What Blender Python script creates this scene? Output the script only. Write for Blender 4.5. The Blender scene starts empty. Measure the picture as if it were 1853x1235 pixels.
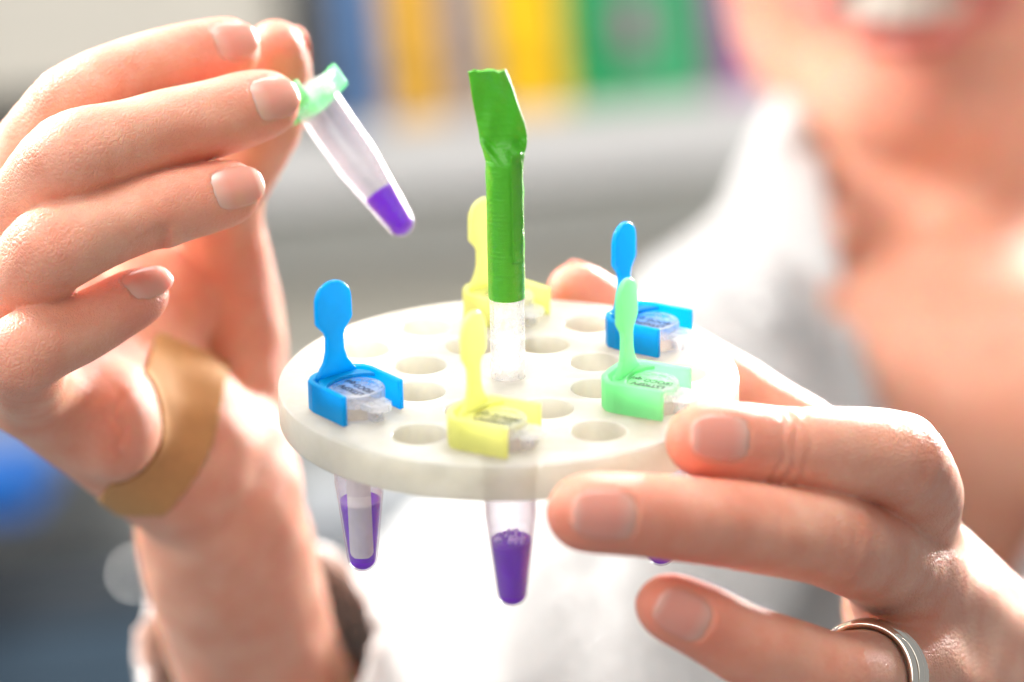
import bpy, bmesh, math, random
import numpy as np
from mathutils import Vector, Matrix

random.seed(7); rng = np.random.default_rng(7)
sc = bpy.context.scene
COL = sc.collection

# ---------------------------------------------------------------- camera frame
# Measurements are taken in millimetres in the frame of the photograph's lens
# (x right, y up, z depth) and turned into world metres by W().
PITCH, ROLL = math.radians(8), math.radians(5)
CAM = np.array([0.0, -0.55, 1.30])
FPX = 100.0 / 36.0 * 1853.0
r0 = np.array([1.0, 0, 0]); f0 = np.array([0, math.cos(PITCH), -math.sin(PITCH)])
u0 = np.array([0, math.sin(PITCH), math.cos(PITCH)])
KX = math.cos(ROLL) * r0 - math.sin(ROLL) * u0
KY = math.sin(ROLL) * r0 + math.cos(ROLL) * u0
KZ = f0
RK = np.stack([KX, KY, KZ], axis=1)          # columns

def W(p):
    p = np.asarray(p, float)
    return CAM + 0.001 * (p @ RK.T)
def WV(v):
    return Vector(RK @ np.asarray(v, float))
def PX(x, y, z):
    return np.array([(x - 926.5) / FPX * z, -(y - 617.5) / FPX * z, z], float)

cam = bpy.data.cameras.new('camera'); camo = bpy.data.objects.new('camera', cam); COL.objects.link(camo)
cam.lens = 100; cam.sensor_width = 36; cam.clip_start = 0.02; cam.clip_end = 50
cam.dof.use_dof = True; cam.dof.focus_distance = 0.545; cam.dof.aperture_fstop = 6.0
M = Matrix([[KX[i], KY[i], -KZ[i], CAM[i]] for i in range(3)] + [[0, 0, 0, 1]])
camo.matrix_world = M
sc.camera = camo

world = bpy.data.worlds.new('World'); sc.world = world; world.use_nodes = True
bgn = world.node_tree.nodes['Background']
bgn.inputs[0].default_value = (0.93, 0.96, 1.0, 1); bgn.inputs[1].default_value = 0.31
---
*Your goal*: Your answer should be a single number: how many lines in the data above include "scene"?

*Answer*: 2